▶ _Work required_: Look through the material and tally each line bearing the word "scene". Give only the total.

===== Source material =====

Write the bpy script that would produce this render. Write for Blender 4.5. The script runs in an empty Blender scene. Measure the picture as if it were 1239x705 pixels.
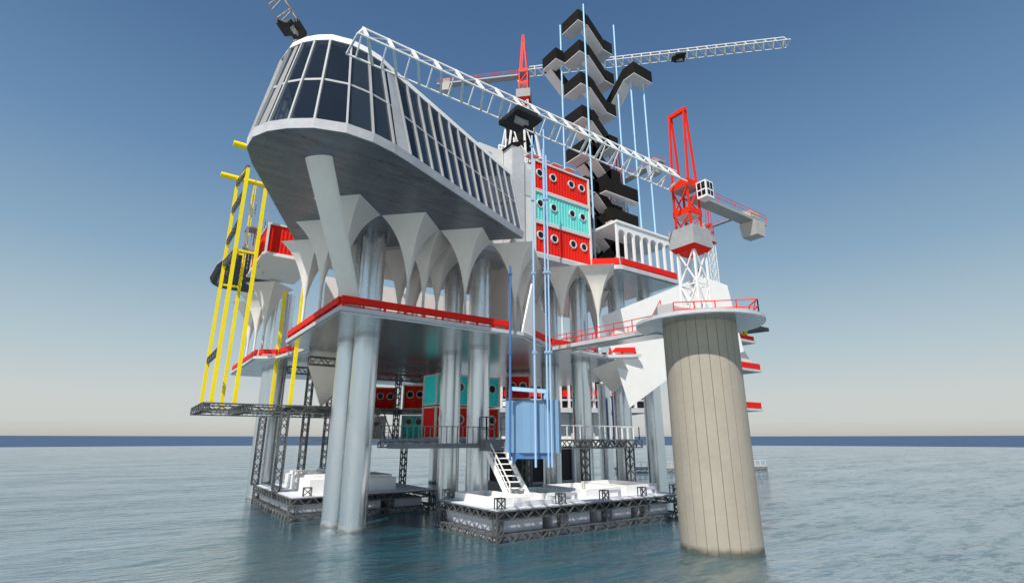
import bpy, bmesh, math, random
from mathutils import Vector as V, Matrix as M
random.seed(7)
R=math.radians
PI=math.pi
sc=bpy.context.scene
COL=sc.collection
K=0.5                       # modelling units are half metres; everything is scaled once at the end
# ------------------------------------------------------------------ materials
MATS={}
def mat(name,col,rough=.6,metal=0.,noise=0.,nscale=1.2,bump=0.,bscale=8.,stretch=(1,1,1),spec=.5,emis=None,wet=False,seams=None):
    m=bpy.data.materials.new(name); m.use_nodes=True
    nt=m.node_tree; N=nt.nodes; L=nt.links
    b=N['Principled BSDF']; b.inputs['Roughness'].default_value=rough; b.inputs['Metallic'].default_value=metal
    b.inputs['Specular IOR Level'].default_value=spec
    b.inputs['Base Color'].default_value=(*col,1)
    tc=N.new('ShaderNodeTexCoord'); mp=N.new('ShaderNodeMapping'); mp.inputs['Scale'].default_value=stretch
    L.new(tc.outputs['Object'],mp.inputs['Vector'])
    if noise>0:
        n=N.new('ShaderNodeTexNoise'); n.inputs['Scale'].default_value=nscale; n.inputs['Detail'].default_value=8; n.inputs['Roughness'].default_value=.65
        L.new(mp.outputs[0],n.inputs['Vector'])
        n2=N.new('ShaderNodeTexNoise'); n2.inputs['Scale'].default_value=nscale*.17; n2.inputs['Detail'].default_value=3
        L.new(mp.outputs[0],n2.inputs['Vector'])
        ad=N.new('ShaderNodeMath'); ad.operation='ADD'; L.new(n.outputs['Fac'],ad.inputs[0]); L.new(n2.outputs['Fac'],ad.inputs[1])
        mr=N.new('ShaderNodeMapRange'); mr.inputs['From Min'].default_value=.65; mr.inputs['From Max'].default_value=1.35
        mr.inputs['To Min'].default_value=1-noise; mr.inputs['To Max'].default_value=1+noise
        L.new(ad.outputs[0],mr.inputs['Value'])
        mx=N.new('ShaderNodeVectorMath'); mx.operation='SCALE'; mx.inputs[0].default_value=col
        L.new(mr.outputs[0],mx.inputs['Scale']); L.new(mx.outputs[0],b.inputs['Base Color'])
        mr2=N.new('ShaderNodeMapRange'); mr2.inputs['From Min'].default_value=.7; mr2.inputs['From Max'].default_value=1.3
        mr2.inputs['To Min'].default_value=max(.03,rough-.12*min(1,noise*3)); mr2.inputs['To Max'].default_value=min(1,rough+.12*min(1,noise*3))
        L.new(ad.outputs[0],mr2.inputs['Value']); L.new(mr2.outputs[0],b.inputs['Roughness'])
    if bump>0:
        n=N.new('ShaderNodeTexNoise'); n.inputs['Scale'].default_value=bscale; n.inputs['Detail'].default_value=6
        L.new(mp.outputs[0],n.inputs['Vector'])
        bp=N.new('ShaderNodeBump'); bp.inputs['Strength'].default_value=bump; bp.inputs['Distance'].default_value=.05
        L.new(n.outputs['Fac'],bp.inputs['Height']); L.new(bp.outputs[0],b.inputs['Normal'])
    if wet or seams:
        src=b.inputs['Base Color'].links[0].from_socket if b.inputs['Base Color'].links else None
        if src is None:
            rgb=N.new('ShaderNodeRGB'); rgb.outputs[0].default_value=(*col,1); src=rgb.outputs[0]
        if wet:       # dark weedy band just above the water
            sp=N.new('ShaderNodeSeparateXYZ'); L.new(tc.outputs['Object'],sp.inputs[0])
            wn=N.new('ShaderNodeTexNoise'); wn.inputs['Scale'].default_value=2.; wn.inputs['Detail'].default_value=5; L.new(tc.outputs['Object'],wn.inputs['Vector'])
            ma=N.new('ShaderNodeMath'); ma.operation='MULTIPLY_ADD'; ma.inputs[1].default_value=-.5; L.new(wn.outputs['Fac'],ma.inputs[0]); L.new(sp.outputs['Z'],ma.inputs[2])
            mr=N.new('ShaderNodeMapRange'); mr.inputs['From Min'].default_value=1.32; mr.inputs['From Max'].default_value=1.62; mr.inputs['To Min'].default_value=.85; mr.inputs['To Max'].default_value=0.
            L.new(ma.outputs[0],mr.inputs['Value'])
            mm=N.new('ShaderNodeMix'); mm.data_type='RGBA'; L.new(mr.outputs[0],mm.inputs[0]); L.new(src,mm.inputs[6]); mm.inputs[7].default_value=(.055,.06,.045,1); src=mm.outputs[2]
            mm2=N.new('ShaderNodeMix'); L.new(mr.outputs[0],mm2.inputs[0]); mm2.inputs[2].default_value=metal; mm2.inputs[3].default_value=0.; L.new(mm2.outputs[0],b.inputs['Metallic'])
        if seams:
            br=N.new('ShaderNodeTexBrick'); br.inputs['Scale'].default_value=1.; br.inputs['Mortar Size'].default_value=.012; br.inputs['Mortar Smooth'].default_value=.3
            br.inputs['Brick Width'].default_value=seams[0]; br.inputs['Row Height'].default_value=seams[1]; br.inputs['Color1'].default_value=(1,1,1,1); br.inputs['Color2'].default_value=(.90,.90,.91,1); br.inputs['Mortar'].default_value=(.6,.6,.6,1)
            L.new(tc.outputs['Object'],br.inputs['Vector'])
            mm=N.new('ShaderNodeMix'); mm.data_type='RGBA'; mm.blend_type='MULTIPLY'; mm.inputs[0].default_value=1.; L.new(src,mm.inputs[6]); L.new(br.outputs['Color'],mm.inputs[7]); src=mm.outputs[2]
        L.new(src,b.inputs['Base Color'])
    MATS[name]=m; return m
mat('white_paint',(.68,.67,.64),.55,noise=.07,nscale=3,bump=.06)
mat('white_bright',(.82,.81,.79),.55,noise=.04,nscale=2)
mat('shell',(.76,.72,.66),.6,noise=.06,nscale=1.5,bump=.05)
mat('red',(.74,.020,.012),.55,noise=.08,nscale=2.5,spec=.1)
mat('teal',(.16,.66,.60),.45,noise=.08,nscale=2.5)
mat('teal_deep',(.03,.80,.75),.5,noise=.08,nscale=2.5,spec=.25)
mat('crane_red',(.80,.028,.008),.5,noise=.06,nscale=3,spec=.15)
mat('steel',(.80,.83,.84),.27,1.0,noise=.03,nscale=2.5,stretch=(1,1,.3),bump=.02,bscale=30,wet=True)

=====

▶ _Task output_: 2